TASK TO COMPLETE: Repeat the entire listing exactly.

+ + + + +

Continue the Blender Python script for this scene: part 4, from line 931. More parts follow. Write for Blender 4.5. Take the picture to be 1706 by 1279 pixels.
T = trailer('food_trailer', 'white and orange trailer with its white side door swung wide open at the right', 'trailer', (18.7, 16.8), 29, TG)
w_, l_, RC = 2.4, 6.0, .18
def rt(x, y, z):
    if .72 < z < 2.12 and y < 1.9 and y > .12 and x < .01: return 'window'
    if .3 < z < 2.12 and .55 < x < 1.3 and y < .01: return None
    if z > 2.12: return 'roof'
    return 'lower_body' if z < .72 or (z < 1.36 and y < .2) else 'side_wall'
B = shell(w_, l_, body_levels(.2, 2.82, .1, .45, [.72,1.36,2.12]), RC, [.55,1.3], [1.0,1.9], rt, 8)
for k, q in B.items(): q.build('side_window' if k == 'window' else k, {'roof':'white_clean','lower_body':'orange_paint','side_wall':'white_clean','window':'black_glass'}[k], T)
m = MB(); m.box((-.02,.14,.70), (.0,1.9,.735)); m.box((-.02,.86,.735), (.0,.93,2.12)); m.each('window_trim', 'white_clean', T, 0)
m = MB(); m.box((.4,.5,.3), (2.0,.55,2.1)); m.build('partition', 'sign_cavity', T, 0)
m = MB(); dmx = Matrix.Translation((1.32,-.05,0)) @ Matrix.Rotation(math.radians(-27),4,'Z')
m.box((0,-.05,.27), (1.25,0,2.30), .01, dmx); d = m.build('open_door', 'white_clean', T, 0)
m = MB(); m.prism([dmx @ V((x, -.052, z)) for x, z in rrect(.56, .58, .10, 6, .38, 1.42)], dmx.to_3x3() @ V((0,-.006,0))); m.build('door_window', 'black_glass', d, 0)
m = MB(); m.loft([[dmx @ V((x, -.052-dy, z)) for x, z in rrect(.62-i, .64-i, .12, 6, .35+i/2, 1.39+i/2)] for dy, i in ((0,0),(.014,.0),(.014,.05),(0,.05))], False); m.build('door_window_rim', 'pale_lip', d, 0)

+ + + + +

ANSWER BELOW:
Continue the Blender Python script for this scene: part 4, from line 931. More parts follow. Write for Blender 4.5. Take the picture to be 1706 by 1279 pixels.
T = trailer('food_trailer', 'white and orange trailer with its white side door swung wide open at the right', 'trailer', (18.7, 16.8), 29, TG)
w_, l_, RC = 2.4, 6.0, .18
def rt(x, y, z):
    if .72 < z < 2.12 and y < 1.9 and y > .12 and x < .01: return 'window'
    if .3 < z < 2.12 and .55 < x < 1.3 and y < .01: return None
    if z > 2.12: return 'roof'
    return 'lower_body' if z < .72 or (z < 1.36 and y < .2) else 'side_wall'
B = shell(w_, l_, body_levels(.2, 2.82, .1, .45, [.72,1.36,2.12]), RC, [.55,1.3], [1.0,1.9], rt, 8)
for k, q in B.items(): q.build('side_window' if k == 'window' else k, {'roof':'white_clean','lower_body':'orange_paint','side_wall':'white_clean','window':'black_glass'}[k], T)
m = MB(); m.box((-.02,.14,.70), (.0,1.9,.735)); m.box((-.02,.86,.735), (.0,.93,2.12)); m.each('window_trim', 'white_clean', T, 0)
m = MB(); m.box((.4,.5,.3), (2.0,.55,2.1)); m.build('partition', 'sign_cavity', T, 0)
m = MB(); dmx = Matrix.Translation((1.32,-.05,0)) @ Matrix.Rotation(math.radians(-27),4,'Z')
m.box((0,-.05,.27), (1.25,0,2.30), .01, dmx); d = m.build('open_door', 'white_clean', T, 0)
m = MB(); m.prism([dmx @ V((x, -.052, z)) for x, z in rrect(.56, .58, .10, 6, .38, 1.42)], dmx.to_3x3() @ V((0,-.006,0))); m.build('door_window', 'black_glass', d, 0)
m = MB(); m.loft([[dmx @ V((x, -.052-dy, z)) for x, z in rrect(.62-i, .64-i, .12, 6, .35+i/2, 1.39+i/2)] for dy, i in ((0,0),(.014,.0),(.014,.05),(0,.05))], False); m.build('door_window_rim', 'pale_lip', d, 0)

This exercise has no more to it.